Friday, November 29, 2013

What the hell was that?

So I'm sitting around the kitchen table listening to the hum of the beehive.  It's pretty rare that there is any silence in this house and when the occasion arises, somebody is up to no good.  Gramps is leaning in trying to hear what the fuss is all about. Usually there are about 4 women yapping about random things.  But this time, it's quiet.  Granny went to the store to buy some buns, gramps is trying to figure out why his key doesn't fit in the lock anymore and Mavs has taken a little time out to be with The Suit, who has just arrived with dinner.  As I am caught up in a little daydream about Gronk, I hear the craziest noise from the spare room.  It's a cross between chains rattling in a closet, scratches across the floor and a hiss.  Well, I have no idea what the fuck is going on but I know it's not good.  In walks granny with her bag of buns and I sit dead panned watching this furball blurry creature freaking out, attached to what seems to be a metal cage.  Almost. It's daisy. And she has got her collar snagged onto the most ornate food bowl ever.  She spins it around and shit goes flying everywhere.  Water, kibble, metal, fur.  Water kibble metal and fur.  There is goes again!
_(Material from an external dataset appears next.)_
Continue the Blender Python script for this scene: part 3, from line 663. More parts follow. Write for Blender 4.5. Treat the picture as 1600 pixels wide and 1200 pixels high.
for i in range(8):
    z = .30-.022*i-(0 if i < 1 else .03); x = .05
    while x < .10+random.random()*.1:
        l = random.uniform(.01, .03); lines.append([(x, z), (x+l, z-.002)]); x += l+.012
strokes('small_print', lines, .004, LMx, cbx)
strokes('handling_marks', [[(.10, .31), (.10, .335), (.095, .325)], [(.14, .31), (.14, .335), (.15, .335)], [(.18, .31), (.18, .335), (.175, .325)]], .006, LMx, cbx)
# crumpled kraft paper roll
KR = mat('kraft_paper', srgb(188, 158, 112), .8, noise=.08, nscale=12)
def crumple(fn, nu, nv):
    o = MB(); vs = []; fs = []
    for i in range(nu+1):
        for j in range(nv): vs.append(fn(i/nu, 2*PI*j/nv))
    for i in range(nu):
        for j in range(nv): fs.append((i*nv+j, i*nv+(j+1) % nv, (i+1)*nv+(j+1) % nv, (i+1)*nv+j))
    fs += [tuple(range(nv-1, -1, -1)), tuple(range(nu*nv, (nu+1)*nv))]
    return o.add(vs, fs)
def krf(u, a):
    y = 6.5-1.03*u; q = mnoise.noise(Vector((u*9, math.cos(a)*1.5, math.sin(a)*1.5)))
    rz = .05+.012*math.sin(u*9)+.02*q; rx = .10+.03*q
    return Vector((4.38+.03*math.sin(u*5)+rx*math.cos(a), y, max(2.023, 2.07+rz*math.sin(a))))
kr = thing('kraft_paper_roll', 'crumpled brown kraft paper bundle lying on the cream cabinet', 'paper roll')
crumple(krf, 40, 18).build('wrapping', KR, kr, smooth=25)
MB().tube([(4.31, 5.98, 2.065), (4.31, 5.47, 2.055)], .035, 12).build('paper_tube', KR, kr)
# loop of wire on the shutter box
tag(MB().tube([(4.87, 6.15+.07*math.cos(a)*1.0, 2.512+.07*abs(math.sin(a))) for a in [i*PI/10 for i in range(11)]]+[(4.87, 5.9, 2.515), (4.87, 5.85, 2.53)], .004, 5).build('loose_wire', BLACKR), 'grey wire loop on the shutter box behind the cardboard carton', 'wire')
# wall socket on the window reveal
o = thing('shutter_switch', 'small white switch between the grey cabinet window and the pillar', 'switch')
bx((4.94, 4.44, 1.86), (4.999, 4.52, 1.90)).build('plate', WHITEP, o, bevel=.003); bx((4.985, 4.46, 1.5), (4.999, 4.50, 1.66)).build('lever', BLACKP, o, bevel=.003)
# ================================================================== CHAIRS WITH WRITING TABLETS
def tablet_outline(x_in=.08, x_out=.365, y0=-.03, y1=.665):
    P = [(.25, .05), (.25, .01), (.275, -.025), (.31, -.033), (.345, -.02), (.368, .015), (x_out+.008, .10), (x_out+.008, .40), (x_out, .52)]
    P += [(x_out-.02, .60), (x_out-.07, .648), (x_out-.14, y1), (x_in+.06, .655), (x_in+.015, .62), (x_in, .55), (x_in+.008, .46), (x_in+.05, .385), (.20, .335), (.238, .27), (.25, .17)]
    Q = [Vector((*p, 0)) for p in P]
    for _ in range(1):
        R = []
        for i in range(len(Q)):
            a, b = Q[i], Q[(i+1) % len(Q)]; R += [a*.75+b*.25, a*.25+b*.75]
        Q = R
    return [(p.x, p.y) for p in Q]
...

I've never seen anything quite like it.  At this point I am laughing my fool head off and up from the desolate basement comes Mavs. She's been a witness to this before and has told me about it.  I had no idea the catastrophic and hilarity of it all.  We both are in a fit of hysterics.  Frankly, it's really not that funny.  But I can't stop snickering about it.  It's just one of those things that you just have to bear witness to. It's like when somebody trips and stumbles.  It's really not that funny but it makes you laugh. Granny just mumbled, "sonofabitch dog, he stupid! Gettahellara!"